Ihr schwebt eine reformierte Medienförderung nach klaren inhaltlichen Kriterien, wie sie etwa bereits der verstorbene Medienwissenschafter Hannes Haas im Jahr 2013 skizziert hat, vor. Derzeit mache die Presseförderung wenig im Vergleich zu den Werbeetats aus. Geld werde nach nicht nachvollziehbaren Kriterien vergeben - vor allem in Richtung der Boulevardmedien. "Der Staat hat die Aufgabe für die geistige Infrastruktur des Landes zu sorgen und die 'Wiener Zeitung' in ein reformiertes Medienförderungssystem einzubeziehen", forderte Föderl-Schmid.

Kritik an Medienförderung in Österreich

Auch Ulla Kramar-Schmid, Leiterin des Bereichs investigative Recherche im aktuellen Dienst des ORF-Fernsehens, sieht die Medienförderung in Österreich kritisch. "Gute Berichterstattung wird mit Inseraten erkauft. Das hat sich in den vergangenen zehn bis 15 Jahren massiv verschärft", sagte Kramar-Schmid. So wie bisher könne es nicht bleiben, es brauche ein neues System, so die ORF-Journalistin.

Eine öffentlich-rechtliche (Teil-)Finanzierung konnte sich der Kommunikationswissenschafter Fritz Hausjell als Lösung vorstellen. Die Rundfunkgebühren müsste man in eine Haushaltsabgabe umwandeln, die in der Folge etwa die "Wiener Zeitung" miteinbezieht. Im Falle einer Finanzierung der Tageszeitung durch ein Mäzenatentum sollten im Voraus "sehr klare rote Linien gezeichnet und ausverhandelt" werden, die darlegen, unter welchen Bedingungen man sich fördern lässt, warnte Hausjell. Fest steht für den Medienexperten angesichts einer ohnehin sehr konzentrierten österreichischen Tageszeitungslandschaft: "Der Hut brennt."

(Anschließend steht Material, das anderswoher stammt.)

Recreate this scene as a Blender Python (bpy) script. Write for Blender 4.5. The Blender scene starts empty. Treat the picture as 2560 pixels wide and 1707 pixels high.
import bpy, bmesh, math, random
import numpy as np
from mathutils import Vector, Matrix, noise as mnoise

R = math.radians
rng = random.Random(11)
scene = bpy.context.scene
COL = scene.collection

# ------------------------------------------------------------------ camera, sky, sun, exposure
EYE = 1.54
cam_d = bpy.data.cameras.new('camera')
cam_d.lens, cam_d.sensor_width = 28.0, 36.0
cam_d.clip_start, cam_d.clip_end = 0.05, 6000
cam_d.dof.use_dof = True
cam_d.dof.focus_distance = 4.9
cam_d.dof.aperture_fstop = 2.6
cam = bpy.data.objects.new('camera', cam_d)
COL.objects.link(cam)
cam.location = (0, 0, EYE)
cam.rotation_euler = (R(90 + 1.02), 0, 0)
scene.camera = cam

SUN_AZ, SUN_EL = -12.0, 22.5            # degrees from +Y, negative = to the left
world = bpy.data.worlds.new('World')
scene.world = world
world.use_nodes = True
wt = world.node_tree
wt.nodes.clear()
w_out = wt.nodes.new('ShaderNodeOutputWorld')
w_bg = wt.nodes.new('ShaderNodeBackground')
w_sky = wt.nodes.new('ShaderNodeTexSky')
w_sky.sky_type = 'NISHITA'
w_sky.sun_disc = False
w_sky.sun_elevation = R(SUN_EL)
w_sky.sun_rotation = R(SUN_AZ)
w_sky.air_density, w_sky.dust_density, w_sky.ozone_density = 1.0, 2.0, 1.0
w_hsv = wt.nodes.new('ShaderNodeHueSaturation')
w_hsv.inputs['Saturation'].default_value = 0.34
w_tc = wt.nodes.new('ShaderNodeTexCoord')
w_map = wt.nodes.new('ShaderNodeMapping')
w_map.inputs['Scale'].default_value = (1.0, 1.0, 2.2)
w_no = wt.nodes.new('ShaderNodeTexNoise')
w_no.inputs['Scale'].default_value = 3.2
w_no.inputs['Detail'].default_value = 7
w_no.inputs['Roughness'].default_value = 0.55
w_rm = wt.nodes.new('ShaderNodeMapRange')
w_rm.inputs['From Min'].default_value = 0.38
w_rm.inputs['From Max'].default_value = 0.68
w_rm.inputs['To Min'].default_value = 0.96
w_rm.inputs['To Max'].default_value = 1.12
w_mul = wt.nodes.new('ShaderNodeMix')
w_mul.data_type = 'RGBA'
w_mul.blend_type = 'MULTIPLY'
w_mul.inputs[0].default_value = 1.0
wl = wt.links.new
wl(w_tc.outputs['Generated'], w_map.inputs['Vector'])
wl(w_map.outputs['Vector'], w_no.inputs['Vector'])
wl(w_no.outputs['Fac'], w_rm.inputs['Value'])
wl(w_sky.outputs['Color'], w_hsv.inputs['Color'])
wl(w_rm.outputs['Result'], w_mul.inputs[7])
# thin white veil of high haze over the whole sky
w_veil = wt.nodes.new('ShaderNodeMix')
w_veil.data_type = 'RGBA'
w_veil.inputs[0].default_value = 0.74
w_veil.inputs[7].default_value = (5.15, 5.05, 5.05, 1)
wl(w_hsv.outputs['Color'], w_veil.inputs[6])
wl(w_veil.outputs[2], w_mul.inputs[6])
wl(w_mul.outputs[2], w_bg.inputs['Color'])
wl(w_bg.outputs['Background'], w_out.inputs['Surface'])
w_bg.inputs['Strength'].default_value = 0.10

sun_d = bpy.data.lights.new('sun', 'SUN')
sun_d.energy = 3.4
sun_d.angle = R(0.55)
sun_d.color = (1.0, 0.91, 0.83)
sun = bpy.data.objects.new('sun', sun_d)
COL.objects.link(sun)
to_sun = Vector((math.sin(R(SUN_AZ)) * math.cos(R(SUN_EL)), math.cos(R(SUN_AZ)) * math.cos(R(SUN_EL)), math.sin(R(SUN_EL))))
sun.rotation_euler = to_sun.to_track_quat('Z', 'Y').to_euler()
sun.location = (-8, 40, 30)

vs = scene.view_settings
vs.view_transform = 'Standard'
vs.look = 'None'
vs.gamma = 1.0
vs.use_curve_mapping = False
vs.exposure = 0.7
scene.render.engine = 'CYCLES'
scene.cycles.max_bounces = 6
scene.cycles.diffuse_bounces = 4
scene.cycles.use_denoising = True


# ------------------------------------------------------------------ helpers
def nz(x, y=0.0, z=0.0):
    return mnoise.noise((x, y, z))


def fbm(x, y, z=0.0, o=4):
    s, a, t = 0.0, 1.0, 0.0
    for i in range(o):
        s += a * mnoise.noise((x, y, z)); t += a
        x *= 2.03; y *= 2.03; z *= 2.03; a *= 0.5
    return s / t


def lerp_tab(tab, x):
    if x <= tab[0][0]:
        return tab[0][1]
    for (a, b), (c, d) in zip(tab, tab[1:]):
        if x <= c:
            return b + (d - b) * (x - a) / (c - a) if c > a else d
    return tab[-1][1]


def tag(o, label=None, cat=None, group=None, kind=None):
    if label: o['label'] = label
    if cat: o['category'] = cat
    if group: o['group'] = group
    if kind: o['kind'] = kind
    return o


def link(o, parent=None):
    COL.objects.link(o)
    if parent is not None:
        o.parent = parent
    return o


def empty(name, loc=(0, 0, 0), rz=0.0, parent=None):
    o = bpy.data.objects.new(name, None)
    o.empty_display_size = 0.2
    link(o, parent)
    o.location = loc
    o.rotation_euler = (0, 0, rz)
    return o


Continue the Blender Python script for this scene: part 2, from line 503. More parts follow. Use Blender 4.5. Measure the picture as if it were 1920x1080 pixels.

AEJ will Erhalt der Wiener Zeitung

Das sieht auch die Vereinigung der Europajournalist/inn/en (AEJ) so. Sie fordert in einer Stellungnahme, "alles für den Erhalt der 'Wiener Zeitung' zu unternehmen". Sie sei für den Weiterbestand von qualitätsvoller, pluralistischer und unabhängiger Berichterstattung von höchster Bedeutung, zumal Österreich in Sachen Medienfreiheit zuletzt laut Index von "Reporter ohne Grenzen" um mehrere Stellen abrutschte. Die AEJ regt an, die von Hausjell gegenüber der APA vorgebrachte Idee, die "Wiener Zeitung" als öffentlich-rechtliches Medium zu erhalten, zu prüfen und in Folge allenfalls zu fördern.